R.C.: Tu más reciente libro El país de las emociones tristes (Planeta) es un ensayo sobre la emotividad, la religión, la política, la ética y la polarización. ¿Qué nos puedes decir de él?

M.G.V.: Sí, acaba de salir. Es un ensayo que parte de la revolución cognitiva, es decir de los estudios sobre el cerebro y las emociones que han tenido lugar en el último medio siglo. En esa revolución hay enseñanzas muy valiosas para el entendimiento de la naturaleza humana y de nuestras sociedades. Tal vez la más esencial sea esta: los seres humanos somos ante todo animales emocionales y esa condición afecta nuestra racionalidad y nuestra capacidad para tomar decisiones libres y sin engaños. Eso no significa que la racionalidad sea una ilusión, solo que hay que educarla y cultivarla y tal cosa implica esfuerzo y dedicación.

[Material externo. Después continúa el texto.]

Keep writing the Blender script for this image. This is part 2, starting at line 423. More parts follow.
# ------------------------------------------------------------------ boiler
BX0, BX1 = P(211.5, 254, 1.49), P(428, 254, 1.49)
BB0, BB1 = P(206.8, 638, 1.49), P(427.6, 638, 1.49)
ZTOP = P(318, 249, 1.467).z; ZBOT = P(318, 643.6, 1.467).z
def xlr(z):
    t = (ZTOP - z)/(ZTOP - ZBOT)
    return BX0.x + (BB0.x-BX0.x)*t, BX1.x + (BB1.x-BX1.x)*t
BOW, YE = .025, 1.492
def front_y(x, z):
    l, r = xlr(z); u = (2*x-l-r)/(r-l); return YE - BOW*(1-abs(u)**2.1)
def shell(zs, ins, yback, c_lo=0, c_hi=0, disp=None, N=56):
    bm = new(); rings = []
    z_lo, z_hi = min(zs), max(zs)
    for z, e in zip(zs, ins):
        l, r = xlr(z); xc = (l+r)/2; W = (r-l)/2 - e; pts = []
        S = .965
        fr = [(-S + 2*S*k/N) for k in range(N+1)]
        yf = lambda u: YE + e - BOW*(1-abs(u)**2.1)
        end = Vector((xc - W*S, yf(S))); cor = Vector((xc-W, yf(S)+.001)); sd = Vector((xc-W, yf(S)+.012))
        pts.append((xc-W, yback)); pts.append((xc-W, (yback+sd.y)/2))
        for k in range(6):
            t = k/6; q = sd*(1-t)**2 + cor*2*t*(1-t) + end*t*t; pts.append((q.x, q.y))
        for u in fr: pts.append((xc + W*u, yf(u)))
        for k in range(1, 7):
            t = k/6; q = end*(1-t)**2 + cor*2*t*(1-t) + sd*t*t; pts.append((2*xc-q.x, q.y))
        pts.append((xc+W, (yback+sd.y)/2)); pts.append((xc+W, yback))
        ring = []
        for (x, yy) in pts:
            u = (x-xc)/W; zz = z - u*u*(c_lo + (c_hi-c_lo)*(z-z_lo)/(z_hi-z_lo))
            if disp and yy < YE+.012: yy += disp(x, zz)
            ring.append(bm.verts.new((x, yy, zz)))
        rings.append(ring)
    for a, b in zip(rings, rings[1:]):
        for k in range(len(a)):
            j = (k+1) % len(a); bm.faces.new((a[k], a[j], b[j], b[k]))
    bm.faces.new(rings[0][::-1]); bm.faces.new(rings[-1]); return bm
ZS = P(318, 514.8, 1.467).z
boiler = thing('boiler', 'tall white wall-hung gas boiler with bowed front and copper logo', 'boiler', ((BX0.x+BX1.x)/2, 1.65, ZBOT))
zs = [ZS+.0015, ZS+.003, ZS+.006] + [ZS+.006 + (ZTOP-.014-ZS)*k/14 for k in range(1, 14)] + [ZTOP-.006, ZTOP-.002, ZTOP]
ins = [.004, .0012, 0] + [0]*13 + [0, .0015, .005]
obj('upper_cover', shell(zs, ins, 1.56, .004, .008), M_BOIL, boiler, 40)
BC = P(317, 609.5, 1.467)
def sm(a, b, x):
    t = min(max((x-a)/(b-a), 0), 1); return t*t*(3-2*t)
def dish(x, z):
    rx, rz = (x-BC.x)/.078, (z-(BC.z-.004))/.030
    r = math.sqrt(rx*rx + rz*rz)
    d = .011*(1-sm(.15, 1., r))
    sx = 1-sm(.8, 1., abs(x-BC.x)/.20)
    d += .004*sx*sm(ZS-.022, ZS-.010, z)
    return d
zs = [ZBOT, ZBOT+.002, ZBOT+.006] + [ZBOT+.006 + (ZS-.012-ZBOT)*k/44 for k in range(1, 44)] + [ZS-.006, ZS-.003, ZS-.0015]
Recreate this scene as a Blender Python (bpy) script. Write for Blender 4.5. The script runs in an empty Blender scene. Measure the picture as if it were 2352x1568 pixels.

El libro es un intento, a partir de nuestra condición emocional, por entender lo que somos y lo que nos ha pasado en Colombia. En todas las sociedades, como en las personas, existe una tensión entre, por un lado, lo que Baruch Spinoza llamaba las emociones tristes, como el odio, la venganza, el resentimiento, la envidia, el miedo y, por el otro, las emociones amables o plácidas, como la benevolencia, la civilidad, la compasión, el respeto y la simpatía. Cada sociedad adopta un determinado balance entre estos dos abanicos emocionales, de lo cual obtiene su identidad cultural, que es algo así como el temperamento de los países. En Colombia ese balance, sobre todo en el ámbito de la cultura política, ha estado demasiado inclinado hacia los odios, las venganzas y otras emociones tristes. En este país hay muy buenas ideas, proyectos, empresas, pero mucho de esto ha sido estropeado, aplazado, entorpecido por las malas emociones. No todo depende de normas jurídicas o del contenido del debate ideológico. Durante mucho tiempo se pensó que el debate público era un asunto de ideas, argumentos y razones. Algo de eso hay, sin duda, pero las ciencias de la mente han mostrado que lo esencial no está allí, sino en las emociones y que su estudio ayuda, quizás más que los crudos hechos históricos, a dilucidar el destino que corren las sociedades.